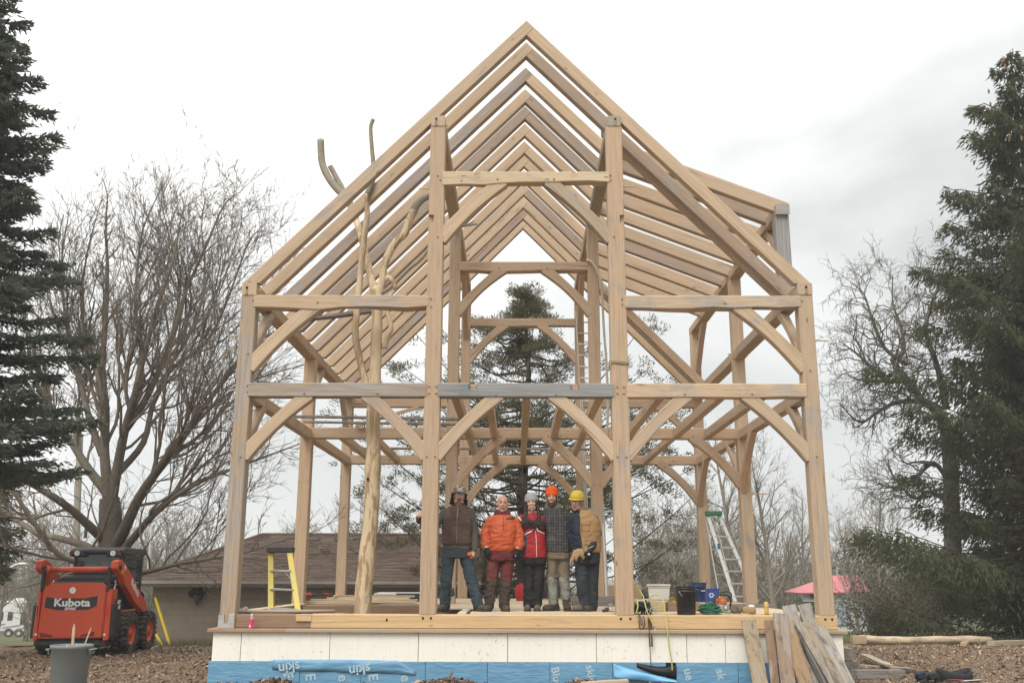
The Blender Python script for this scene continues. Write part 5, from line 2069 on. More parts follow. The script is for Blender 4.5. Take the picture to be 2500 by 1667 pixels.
ORANGE = paint("orange_paint", (0.60, 0.070, 0.020))
BLACKP = paint("black_plastic", (0.020, 0.022, 0.022), 0.5, (0.13, 0.11, 0.09), 0.4)
CABGREY = paint("cab_grey", (0.040, 0.048, 0.047), 0.5, (0.14, 0.12, 0.10), 0.3)
CHROME = plain("polished_steel", (0.62, 0.61, 0.59), 0.25, 1.0)
WHITEDEC = plain("white_decal", (0.72, 0.72, 0.70), 0.5, var=.05)
REDLENS = plain("red_lens", (0.19, 0.025, 0.018), 0.25)
GLASSD = NT("tinted_glass")
GLASSD.bsdf.inputs["Transmission Weight"].default_value = 0.0
GLASSD = GLASSD.done(GLASSD.mix(GLASSD.ramp(GLASSD.noise(GLASSD.coords(), 5, 6, .7), [(.45, 0), (.62, 1)]), (0.018, 0.024, 0.024), (0.075, 0.095, 0.09)), 0.08, 0, 0.6)
TYRE = NT("muddy_tyre")
_c = TYRE.coords()
_n = TYRE.noise(_c, 7, 6, .65)
TYRE.bump(_n, .4, .01)
TYRE = TYRE.done(TYRE.mix(TYRE.ramp(_n, [(.35, 0), (.65, 1)]), (0.022, 0.020, 0.018), (0.125, 0.098, 0.075)), 0.9, 0, 0.2)
LY = 5.6
p0 = at(167, 1600, LY)
LZ = gzf(p0.x, LY + 1) - 0.0
loader = thing("skid_steer_loader", "orange compact skid steer loader with black cab parked by the bare maple", "loader", (p0.x, LY, LZ), rad(1.5))
# rear door and hood
mb = MB()
mb.prism([(-.63, .34), (.61, .36), (.62, 1.26), (.52, 1.39), (-.46, 1.385), (-.61, 1.28)], -0.03, 0.12)
o = mb.obj("rear_door", ORANGE, loader, bevel=0.022, segs=2)
door = o
pts = [(-.53, 1.125), (-.36, 1.095), (.24, 1.10), (.46, 1.145), (.455, .955), (.30, .885), (-.30, .875), (-.54, .925)]
badge = MB().prism(pts, -0.040, -0.02).obj("badge", BLACKP, door, bevel=.004)


def decal(body, x, y, z, size, rz=0.0, shear=0.0, parent=None, rot=None, bold=0.006, sx=1.0, mat=WHITEDEC, spacing=1.0):
    o = add("lettering", text_mesh(body, size, 0.002, shear=shear, bold=bold, spacing=spacing), mat, parent)
    R_ = rot if rot is not None else Matrix.Rotation(rad(rz), 4, "Y") @ Matrix.Rotation(rad(90), 4, "X")
    o.matrix_basis = Matrix.Translation((x, y, z)) @ R_ @ Matrix.Diagonal((sx, 1, 1, 1))
    return o


decal("Kubota", -.02, -.042, 1.010, .200, parent=badge, bold=.007, sx=1.18)
decal("SSV65", -.05, -.042, .900, .068, parent=badge, shear=.35, bold=.003, sx=1.25)
MB().lathe([(.062, 0), (.062, .006), (.05, .014), (.046, .006)], 20, axis="y").obj("emblem_ring", CHROME, door, loc=(-.03, -.045, 1.245))
e2 = MB().lathe([(.044, 0), (.044, .004)], 20, axis="y").obj("emblem", REDLENS, door, loc=(-.03, -.042, 1.245))
MB().tube([(-.022, 0, -.02), (.0, 0, .0), (-.014, 0, .022)], .006, 6).tube([(.022, 0, -.02), (.004, 0, .0), (.02, 0, .022)], .006, 6).obj("emblem_mark", CHROME, door, loc=(-.03, -.046, 1.245))
for pts in ([(-.585, .455), (-.54, .45), (-.34, .41), (-.325, .375), (-.565, .375)], [(.20, .41), (.44, .475), (.465, .475), (.45, .395), (.195, .385)]):
    MB().prism(pts, -.036, -.02).obj("taillight", REDLENS, loader, bevel=.004)
for x in (-.655, .66):
    MB().box(-.02, .02, -.036, -.02, -.022, .022).obj("reflector", WHITEDEC, loader, loc=(x, 0, .42))
# corner posts beside the door
for pl_ in ([(-.725, .30), (-.638, .30), (-.638, 1.27), (-.70, 1.27)], [(.618, .30), (.735, .32), (.72, 1.27), (.628, 1.27)]):
    MB().prism(pl_, -.02, .30).obj("rear_post", ORANGE, loader, bevel=.015)
MB().box(-.70, .70, .0, .3, .20, .30).obj("rear_bumper", BLACKP, loader, bevel=.02)
for x in (-.678, .678):
    MB().box(x - .006, x + .006, -.024, -.018, .75, .95).obj("slot", BLACKP, loader)
# engine hood behind the door with slats
mb = MB()
mb.prism([(.10, 1.36), (.95, 1.42), (.95, 1.56), (.60, 1.53), (.12, 1.40)], -.50, .50, "yz")
mb.obj("engine_hood", BLACKP, loader, bevel=.01)
for k in range(7):
    MB().box(-.46, .46, .20 + k * .1, .25 + k * .1, 1.43 + k * .021, 1.448 + k * .021).obj("hood_slat", BLACKP, loader)
# chassis
MB().box(-.56, .56, .12, 2.25, .18, 1.10).obj("chassis", BLACKP, loader, bevel=.02)
MB().box(-.60, .60, .5, 2.2, .55, .84).obj("chassis_side", ORANGE, loader, bevel=.015)
MB().prism([(.30, .78), (.30, 1.35), (.95, 1.38), (1.9, .95), (1.9, .80)], -.585, .585, "yz").obj("side_panel", BLACKP, loader, bevel=.01)
for sx in (-1, 1):
    MB().box(.60, .80, .02, .38, .34, .98).obj("step_box", BLACKP, loader, bevel=.03, loc=(0 if sx > 0 else -1.4, 0, 0))
o = MB().prism([(.02, .86), (.30, .86), (.37, .98), (.30, 1.08), (.02, 1.08)], .800, .808, "yz").obj("side_plate", BLACKP, loader)
RX = Matrix.Rotation(rad(90), 4, "Z") @ Matrix.Rotation(rad(90), 4, "X")
decal("SSV", .810, .16, 1.02, .10, parent=o, rot=RX, bold=.004, shear=.2)
decal("65", .810, .20, .925, .10, parent=o, rot=RX, bold=.004, shear=.2)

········

• _What is being asked_
Omitting all images, print the listing exactly.

• _The output_
The Blender Python script for this scene continues. Write part 5, from line 2069 on. More parts follow. The script is for Blender 4.5. Take the picture to be 2500 by 1667 pixels.
ORANGE = paint("orange_paint", (0.60, 0.070, 0.020))
BLACKP = paint("black_plastic", (0.020, 0.022, 0.022), 0.5, (0.13, 0.11, 0.09), 0.4)
CABGREY = paint("cab_grey", (0.040, 0.048, 0.047), 0.5, (0.14, 0.12, 0.10), 0.3)
CHROME = plain("polished_steel", (0.62, 0.61, 0.59), 0.25, 1.0)
WHITEDEC = plain("white_decal", (0.72, 0.72, 0.70), 0.5, var=.05)
REDLENS = plain("red_lens", (0.19, 0.025, 0.018), 0.25)
GLASSD = NT("tinted_glass")
GLASSD.bsdf.inputs["Transmission Weight"].default_value = 0.0
GLASSD = GLASSD.done(GLASSD.mix(GLASSD.ramp(GLASSD.noise(GLASSD.coords(), 5, 6, .7), [(.45, 0), (.62, 1)]), (0.018, 0.024, 0.024), (0.075, 0.095, 0.09)), 0.08, 0, 0.6)
TYRE = NT("muddy_tyre")
_c = TYRE.coords()
_n = TYRE.noise(_c, 7, 6, .65)
TYRE.bump(_n, .4, .01)
TYRE = TYRE.done(TYRE.mix(TYRE.ramp(_n, [(.35, 0), (.65, 1)]), (0.022, 0.020, 0.018), (0.125, 0.098, 0.075)), 0.9, 0, 0.2)
LY = 5.6
p0 = at(167, 1600, LY)
LZ = gzf(p0.x, LY + 1) - 0.0
loader = thing("skid_steer_loader", "orange compact skid steer loader with black cab parked by the bare maple", "loader", (p0.x, LY, LZ), rad(1.5))
# rear door and hood
mb = MB()
mb.prism([(-.63, .34), (.61, .36), (.62, 1.26), (.52, 1.39), (-.46, 1.385), (-.61, 1.28)], -0.03, 0.12)
o = mb.obj("rear_door", ORANGE, loader, bevel=0.022, segs=2)
door = o
pts = [(-.53, 1.125), (-.36, 1.095), (.24, 1.10), (.46, 1.145), (.455, .955), (.30, .885), (-.30, .875), (-.54, .925)]
badge = MB().prism(pts, -0.040, -0.02).obj("badge", BLACKP, door, bevel=.004)


def decal(body, x, y, z, size, rz=0.0, shear=0.0, parent=None, rot=None, bold=0.006, sx=1.0, mat=WHITEDEC, spacing=1.0):
    o = add("lettering", text_mesh(body, size, 0.002, shear=shear, bold=bold, spacing=spacing), mat, parent)
    R_ = rot if rot is not None else Matrix.Rotation(rad(rz), 4, "Y") @ Matrix.Rotation(rad(90), 4, "X")
    o.matrix_basis = Matrix.Translation((x, y, z)) @ R_ @ Matrix.Diagonal((sx, 1, 1, 1))
    return o


decal("Kubota", -.02, -.042, 1.010, .200, parent=badge, bold=.007, sx=1.18)
decal("SSV65", -.05, -.042, .900, .068, parent=badge, shear=.35, bold=.003, sx=1.25)
MB().lathe([(.062, 0), (.062, .006), (.05, .014), (.046, .006)], 20, axis="y").obj("emblem_ring", CHROME, door, loc=(-.03, -.045, 1.245))
e2 = MB().lathe([(.044, 0), (.044, .004)], 20, axis="y").obj("emblem", REDLENS, door, loc=(-.03, -.042, 1.245))
MB().tube([(-.022, 0, -.02), (.0, 0, .0), (-.014, 0, .022)], .006, 6).tube([(.022, 0, -.02), (.004, 0, .0), (.02, 0, .022)], .006, 6).obj("emblem_mark", CHROME, door, loc=(-.03, -.046, 1.245))
for pts in ([(-.585, .455), (-.54, .45), (-.34, .41), (-.325, .375), (-.565, .375)], [(.20, .41), (.44, .475), (.465, .475), (.45, .395), (.195, .385)]):
    MB().prism(pts, -.036, -.02).obj("taillight", REDLENS, loader, bevel=.004)
for x in (-.655, .66):
    MB().box(-.02, .02, -.036, -.02, -.022, .022).obj("reflector", WHITEDEC, loader, loc=(x, 0, .42))
# corner posts beside the door
for pl_ in ([(-.725, .30), (-.638, .30), (-.638, 1.27), (-.70, 1.27)], [(.618, .30), (.735, .32), (.72, 1.27), (.628, 1.27)]):
    MB().prism(pl_, -.02, .30).obj("rear_post", ORANGE, loader, bevel=.015)
MB().box(-.70, .70, .0, .3, .20, .30).obj("rear_bumper", BLACKP, loader, bevel=.02)
for x in (-.678, .678):
    MB().box(x - .006, x + .006, -.024, -.018, .75, .95).obj("slot", BLACKP, loader)
# engine hood behind the door with slats
mb = MB()
mb.prism([(.10, 1.36), (.95, 1.42), (.95, 1.56), (.60, 1.53), (.12, 1.40)], -.50, .50, "yz")
mb.obj("engine_hood", BLACKP, loader, bevel=.01)
for k in range(7):
    MB().box(-.46, .46, .20 + k * .1, .25 + k * .1, 1.43 + k * .021, 1.448 + k * .021).obj("hood_slat", BLACKP, loader)
# chassis
MB().box(-.56, .56, .12, 2.25, .18, 1.10).obj("chassis", BLACKP, loader, bevel=.02)
MB().box(-.60, .60, .5, 2.2, .55, .84).obj("chassis_side", ORANGE, loader, bevel=.015)
MB().prism([(.30, .78), (.30, 1.35), (.95, 1.38), (1.9, .95), (1.9, .80)], -.585, .585, "yz").obj("side_panel", BLACKP, loader, bevel=.01)
for sx in (-1, 1):
    MB().box(.60, .80, .02, .38, .34, .98).obj("step_box", BLACKP, loader, bevel=.03, loc=(0 if sx > 0 else -1.4, 0, 0))
o = MB().prism([(.02, .86), (.30, .86), (.37, .98), (.30, 1.08), (.02, 1.08)], .800, .808, "yz").obj("side_plate", BLACKP, loader)
RX = Matrix.Rotation(rad(90), 4, "Z") @ Matrix.Rotation(rad(90), 4, "X")
decal("SSV", .810, .16, 1.02, .10, parent=o, rot=RX, bold=.004, shear=.2)
decal("65", .810, .20, .925, .10, parent=o, rot=RX, bold=.004, shear=.2)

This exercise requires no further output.